Вдруг смотрю — несут четыре грузина на носилках высоко — командир дивизии: голова — повязана. Тогда еще погон не было — четыре шпалы: это полковник, значит. А никто не пускает их. Ну, я там как-то распорядился — пропустили. На пирс его положили. Смотрю — лицо розовое, смотрит. А я уже знаю: когда человек, раненный в голову — он бледный, глаза закрыты. Я говорю: «Ну-ка, развязать». Смотрю — никакого ранения нет. Все увидели, орут: «Расстрелять полковника!» Ну, думаю: я имею право расстрела все-таки… а вокруг кричат: «Нет — так тебя самого расстреляем!»
Ну, что делать… поставил на край пирса, левой рукой за грудь, пистолет… и он — на моих глазах поседел, стал седой. А тут снаряды летят, мины рвутся, пули, грохот. Я ему: «Слушай, полковник, я выстрелю!» А у меня что-то тут сердце дрогнуло… «Выстрелю — мимо, а ты туда падай в воду, как будто убитый». Я так выстрелил, чуть толкнул его — он упал в воду. Дальнейшей судьбы его не знаю.
А тут через некоторое время — уже опять: все, конец, уже вот снова немцы подошли. Да что ж делать?! Надо опять стреляться! Ну где?! Нужно на пирсе. Сел на него только, а тут — мотор: «пых-пых-пых»… Последняя рыбацкая! А он уже знал меня. Меня ребята с рук бросили, сели, говорю: «Быстро!» И — уже по нам прицельный огонь, обстрел. Значит, человек пять было убито примерно или шесть — не помню… раненые… а там был какой-то ящик с инструментами небольшой — я как-то изловчился, изогнулся так, лег… в общем, остался жив.

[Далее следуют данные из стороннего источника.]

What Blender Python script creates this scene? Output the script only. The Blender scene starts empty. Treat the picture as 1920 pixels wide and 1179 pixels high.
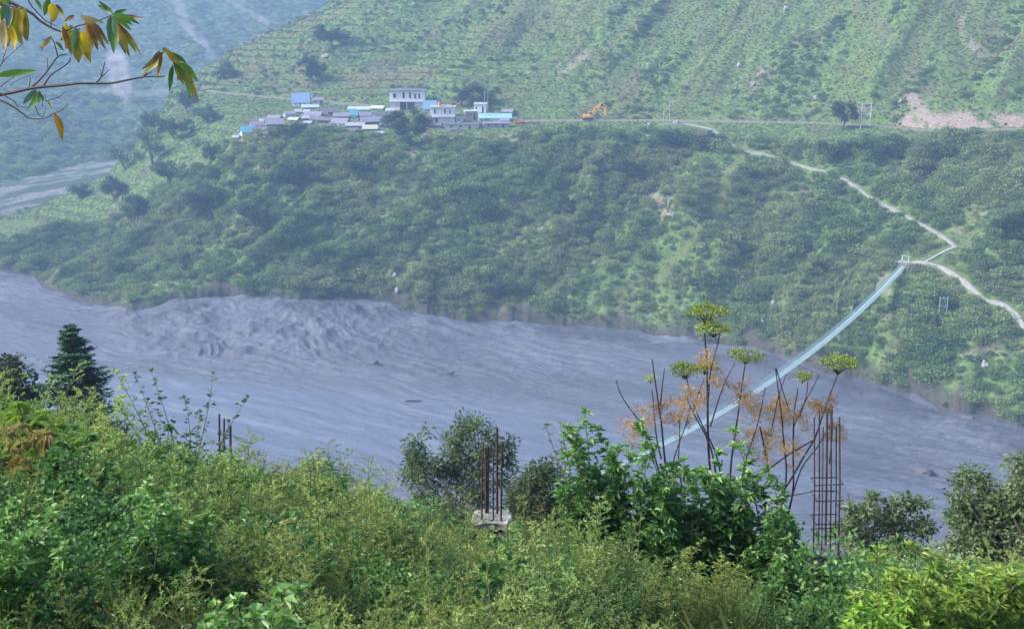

Подходим… там такая коска — Чушка называется — идёт в море километров на пятнадцать. Где пятьдесят, где сто метров, песок такой мокрый… ну, подплыли — я бросился на него… спал — не знаю… может, часов двенадцать… или сколько. Открыл глаза — Керчь видно. Горит, дым стоит… Ну, что делать? Надо идти в Краснодар: там же этот фронт… Северокавказский. Пешком. Там еще кордон Ильича. Ага: колодец, ведро. Смотрю — вода! Дно — видно! Ты смотри, какая вода такая чистая! Я как прильнул к этому колодцу! — пил, пил вот так… а потом — пешком: этот… Темрюк, по-моему, Глубинка и — в Краснодар. В Краснодаре мне еще: «Удостоверение!» — «Нате».